Fusion Message Board

In this space, visitors are invited to post any comments, questions, or skeptical observations about Philo T. Farnsworth's contributions to the field of Nuclear Fusion research.

Subject: Re: Neuts!!... 10E4/sec of 'em!
Date: Feb 27, 9:22 pm
Poster: Eugene R. Kopf

On Feb 27, 9:22 pm, Eugene R. Kopf wrote:

>All,
>
>It was inevitable. I just recorded 4.7 X 10E4 neutrons/sec. I jacked the chamber voltage up to 22kvdc and let the current sit at 5-6ma for 20 minutes, while jockeying the myriad of controls, valves and monitoring a plethora of gauges and meters. It was a wild ride. This time, the fusor was well loaded with D2 and valved off at about 1 micron average pressure.
>
> Upon shutting down the system, I immediately ran a 20 minute background check count to go with the 20 minute background check which preceeded the fusor run. These two were averaged and the delta count was ground up in the equation for my counter and range at detection, resulting in the above figure.
>
>One interesting thing.... I think I might be the first one to do of this, though it would seem a logical thing to do for anyone with nuclear instrumentation savy. As most of you know, I have been critically concerned with not deceiving myself on the neutron issue and taking heroic steps to avoid a red face.
>
>If fusion takes place, even at a low level, the nuclear ash should be detectable. Unfortunately the most intense flux is inside the chamber. What little neutron activation takes place (tiny) would be most vivid inside the chamber. Also 50% of the reaction yields Tritium! I thought, as I noted the TC gauge after shutdown, Hey could I wire this puppy up as a gieger counter reading its own guts??! Why not! I grabbed the Princeton Applied Physics photon counter supply used for the Neutron counter and set the voltage down to about 300 volts. I still had a valve off chamber, remember. The chamber case is grounded, of course. I connected a 10 megohm resistor to the fusor's inner grid lead (after breaking it loose from its HV supply.) To the free end of the resistor, I connected the hot B+ lead of the photon counter. I next placed a .001ufd 4kv disc capacitor on this junction. The other lead went to the signal line of a Radio Shack battery powered audio amp with built in speaker (about $11.00 at any Radio Shack), The amp's shield lead was grounded to the fusor case.
>
>By slowly admitting fresh deuterium from the gas manifold up to about 2000 microns or more and slowly raising the voltage to around 500 volts, the tell tale "click", "click" of a geiger counter was noted.
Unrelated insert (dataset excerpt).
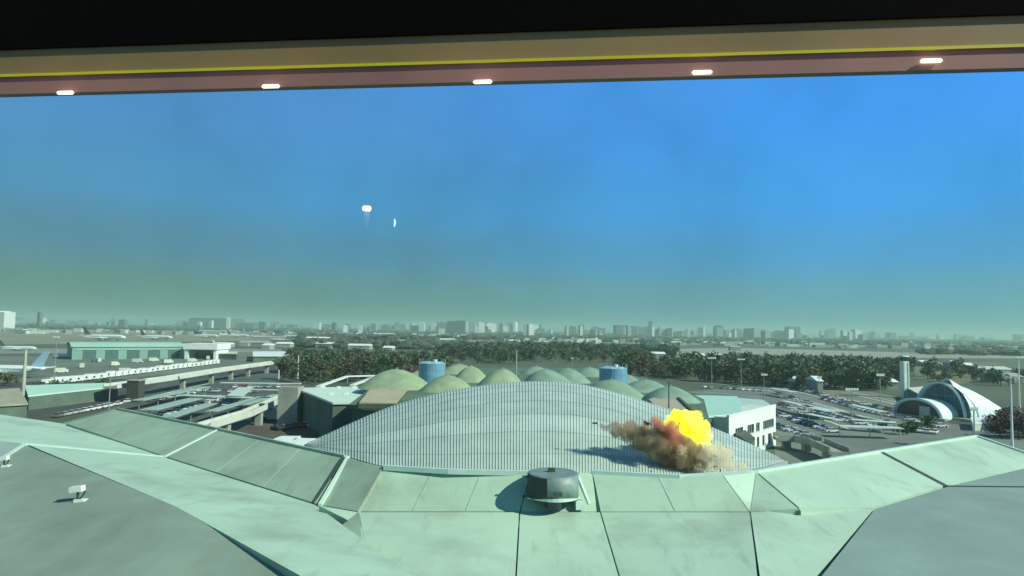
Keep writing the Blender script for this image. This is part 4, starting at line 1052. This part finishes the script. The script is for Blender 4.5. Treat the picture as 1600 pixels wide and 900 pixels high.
SH = [(360,512,26,7,'hazy pale terminal block beyond the airliners, left of two'),(385,514,20,8,'hazy pale terminal block beyond the airliners, right of two'),(300,503,40,8,'long hazy white shed on the left horizon beside the dark slab'),
 (60,500,22,7,'white shed on the far left horizon below the dark tower'),(95,504,20,6,'pale shed on the far left horizon'),(250,504,24,6,'pale shed on the left horizon behind the airliners'),
 (415,546,12,5,'small white hut between the long white roof and dark trees'),(380,541,14,5,'small pale hut on the apron end'),(355,543,10,4,'tiny pale hut right of the white hangar'),
 (620,538,26,6,'pale shed beyond the belt left of the left tank'),(650,541,18,5,'pale white shed just behind the left tank'),(530,523,40,7,'long hazy shed far beyond the left wood'),(600,524,30,6,'hazy white shed far beyond the left wood'),
 (800,536,14,5,'tiny white shed above the middle domes'),(850,538,18,5,'pale shed above the wood behind the domes'),(905,540,12,5,'tiny pale shed above the right domes'),(1190,571,16,5,'pale shed on the grass edge behind the right wood'),(1230,568,20,5,'white shed on the grass edge behind the right wood'),
 (500,533,44,6,'long white shed roof above the dark left wood'),(442,543,22,5,'small white shed at the left end of the dark wood'),(505,544,26,6,'white shed just above the dark wood'),
 (560,546,34,5,'pinkish white shed above the dark wood centre'),(588,540,20,5,'pale shed beyond the dark wood'),(690,534,16,5,'white shed left of two beyond the left tank'),(703,534,12,5,'white shed right of two beyond the left tank'),
 (605,550,14,5,'tiny white shed at the right end of the dark wood'),(1030,560,20,5,'bright white shed beyond the right tank'),(1047,556,10,5,'tiny pale shed beyond the right tank'),(1060,560,10,5,'small bright shed second beyond the right tank'),
 (1093,563,24,5,'long bright white shed beside the first floodlight mast'),(1120,561,14,5,'small white shed right of the first floodlight mast'),(1157,566,16,6,'bright white shed at the second floodlight mast'),
 (1318,571,22,5,'left half of the white sheds before the runway'),(1342,576,24,5,'bright white shed at the right before the runway'),(1280,574,12,5,'small pale shed left of the white sheds before the runway'),
 (1268,541,14,5,'white shed far beyond the runway'),(1455,573,24,4,'pale shed beyond the white tower'),(1500,578,10,6,'small white block beyond the swept shell'),(1520,580,14,5,'low white shed beyond the swept shell'),
 (1390,608,26,4,'white shed left of the white tower'),(1245,607,18,4,'white shed in the trees by the right car park'),(1282,614,8,6,'white hut at the end of the right tree belt'),(340,520,60,6,'hazy pale long shed beyond the parked airliners'),
 (400,541,30,5,'pale shed beyond the apron'),(140,500,34,7,'hazy white shed on the left horizon'),(205,501,24,7,'hazy white shed second on the left horizon'),(28,499,20,8,'hazy white shed far left near the horizon'),
 (870,522,50,5,'long pale shed above the middle domes'),(770,521,40,6,'long pale shed left of centre before the skyline'),(960,524,60,5,'long pale shed right of centre before the skyline'),(1080,527,14,7,'white shed under the white towers at right'),
 (1150,548,16,6,'pale shed on the edge of the runway grass'),(1560,585,50,4,'long pale low shed at the right edge'),(1580,598,40,4,'second long pale low shed at the right edge'),
 (1140,583,20,4,'pale shed among the trees between the floodlight masts'),(420,531,50,5,'long hazy shed right of the parked airliners'),(330,512,14,5,'small hazy shed beyond the airliners')]
M_shr = [M_white, mat('shed_roof_mint', (.46,.62,.54), .6, .1, .1), mat('shed_roof_grey', (.34,.42,.37), .6, .1, .1)]
for i, (a_, b_, c_, d_, l_) in enumerate(SH): shed(a_, b_, c_, d_, M_white if 'white' in l_ else M_shr[1 + i % 2], l_)

# ------------------------------------------------------------------ flares in the sky
M_fl = mat('flare_glow', (1.0, .97, .88), emit=1.6)
p = PD(573, 326, 260)
t = thing('falling_flare', 'bright square white flare hanging in the blue sky with a faint trail', 'flare', p)
def flare(bm):
    box(bm, -1.6,-.8,-.9,1.6,.8,1.0); bmesh.ops.bevel(bm, geom=bm.edges[:], offset=.35, segments=2, affect='EDGES')
one('burning_core', flare, M_fl, t)
one('faint_trail', lambda bm: tube(bm, (.2,0,-7.5), (0,0,-.95), .5, 1.5, 12), volmat('thin_flare_smoke', (.95,.90,.85), .10, .2, .6, .5), t)
p = PD(616, 348, 260)
o = one('falling_fragment', lambda bm: (tube(bm, (0,0,-1.6), (.25,0,0), .25,.45,8), tube(bm, (.25,0,.02),(0,0,1.5),.45,.2,8)), mat('pale_blue_fragment', (.50,.78,.92), emit=.55)); o.location = p
tag(o, 'small pale sliver falling in the sky right of the bright flare', 'fragment')

# ------------------------------------------------------------------ roof overhang of the control tower, over the viewpoint
ct = thing('control_tower_roof', 'brown overhanging roof edge with a yellow line and small warm downlights at the top', 'roof overhang', (0, -8, 0))
bpy.context.view_layer.update()
HB = 2.6                                     # height of the fascia's lower edge above the camera
eL, eR = P(-700, 165.5, CAMZ+HB), P(2300, 87.5, CAMZ+HB)
x_ = (eR - eL)*.8; eL, eR = eL - x_, eR + x_
def up(p, h): return Vector((p.x, p.y, p.z + h))
nrm = Vector((eR.y-eL.y, -(eR.x-eL.x), 0)).normalized()   # towards the viewer
def board(bm, z0, z1, t0, t1):
    v_ = []
    for z in (z0, z1):
        for p_, t_ in ((eL, t0), (eR, t0), (eR, t1), (eL, t1)): v_.append(bm.verts.new(up(p_, z) + nrm*t_))
    for f in ((3,2,1,0),(4,5,6,7),(0,1,5,4),(1,2,6,5),(2,3,7,6),(3,0,4,7)): bm.faces.new([v_[i] for i in f])
M_br = mat('purple_brown_board', (.33,.18,.15), .6, .2, .4)
M_ol = mat('olive_brown_board', (.27,.20,.075), .6, .2, .4)
M_ye = mat('yellow_stripe', (.62,.60,.02), .5, .05, 1)
rebase(one('fascia_or_added_board', lambda bm: board(bm, 0, .195, -.10, 0), M_br), ct)['label'] = 'purple brown lower board'
rebase(one('yellow_stripe', lambda bm: board(bm, .197, .228, -.12, .02), M_ye), ct)
rebase(one('fascia_or_added_board', lambda bm: board(bm, .23, .519, -.10, 0), M_ol), ct)['label'] = 'olive brown upper board'
BLK = mat('added_black_board', (.003,.003,.003), 1, .1, 1); BLK.node_tree.nodes['Principled BSDF'].inputs['Specular IOR Level'].default_value = .05
rebase(one('fascia_or_added_board', lambda bm: board(bm, .52, 1.75, -.10, .03), BLK), ct)['label'] = 'added black board above the roof edge'  # added board, takes the place of a black border bar
for k in (0, 5):
    p_ = up(eL.lerp(eR, k/5), 1.70) - nrm*.1
    rebase(one('bracket', lambda bm: tube(bm, p_, (p_.x*.9, -7.2, p_.z), .09), M_dark), ct)
rebase(one('wall', lambda bm: box(bm, -12, -9, 0, 12, -6.9, CAMZ+HB+2.0), M_wall), ct)
M_lamp = mat('warm_lamp', (1.0,.90,.74), emit=1.1)
for px, py in ((102,145),(423,135),(754,128),(1097,113),(1455,95)):
    d_ = ray(px, py); 
    # intersection with the inner face of the fascia
    k = (eL + nrm*.03 - Vector((0,0,CAMZ))).dot(nrm) / d_.dot(nrm); c_ = Vector((0,0,CAMZ)) + d_*k
    tdir = (eR-eL).normalized(); tdir.z = 0; tdir.normalize()
    def lp(bm):
        M = Matrix.Translation(c_) @ Matrix.Rotation(math.atan2(tdir.y, tdir.x), 4, 'Z')
        box(bm, -.10,-.02,-.019,.10,.02,.019, M); bmesh.ops.bevel(bm, geom=bm.edges[:], offset=.012, segments=2, affect='EDGES')
    dl = rebase(one('downlight', lp, M_lamp), ct)
    ld = bpy.data.lights.new('added_board_light', 'AREA'); ld.shape = 'RECTANGLE'; ld.size = 1.9; ld.size_y = .06; ld.energy = .8; ld.color = (1, .66, .32)
    lo = bpy.data.objects.new('added_board_light', ld); C.objects.link(lo)      # added strip light, unseen, facing the boards to warm them
    lo.location = up(c_, .05) + nrm*.5; lo.rotation_euler = (R(90), 0, math.atan2(tdir.y, tdir.x)); lo.parent = ct; lo.matrix_parent_inverse = ct.matrix_world.inverted()

# ------------------------------------------------------------------ haze
hz = one('haze', lambda bm: box(bm, -9800,-700,-1,9800,11300,110), None)
hm = bpy.data.materials.new('haze'); hm.use_nodes = True; t = hm.node_tree; t.nodes.clear()
o_ = t.nodes.new('ShaderNodeOutputMaterial'); vn = t.nodes.new('ShaderNodeVolumePrincipled'); vn.inputs['Density'].default_value = .00016
vn.inputs['Color'].default_value = (.58,.87,.74,1); vn.inputs['Anisotropy'].default_value = .1
t.links.new(vn.outputs[0], o_.inputs['Volume']); hz.data.materials.clear(); hz.data.materials.append(hm)
tag(hz, 'pale teal haze in the air over the whole plain', 'haze', None, 'stuff')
The digital counter was attached and this was checked against normal background and was about 2.5 to 3 times above background. Tritium, neutron activation, whatever...we were fusin'!!!
>
>However, the power voltage control is touchy as there is little gieger region or geiger plateau in the non-optimum design of the fusor. I found 20 volts one way or the other went from silence, (no counts) to avalache (oscillation/roar)
>
>More on this story as it develops.
>
>
>Richard Hull

Richard:

Have you thought about using a prism/diffraction grating and performing spectroscopic analysis before and after a run? You should note some sort of increase in helium spectra.

One parenthetical note about tritium measurement: Tritium is one of the weakest beta emmiters; the betas don't penetrate very far. For that reason, tritium is usually measured with a scintillation counter, not a g-m tube. So, if you want to measure the tritium externally, you may wish to go along this route.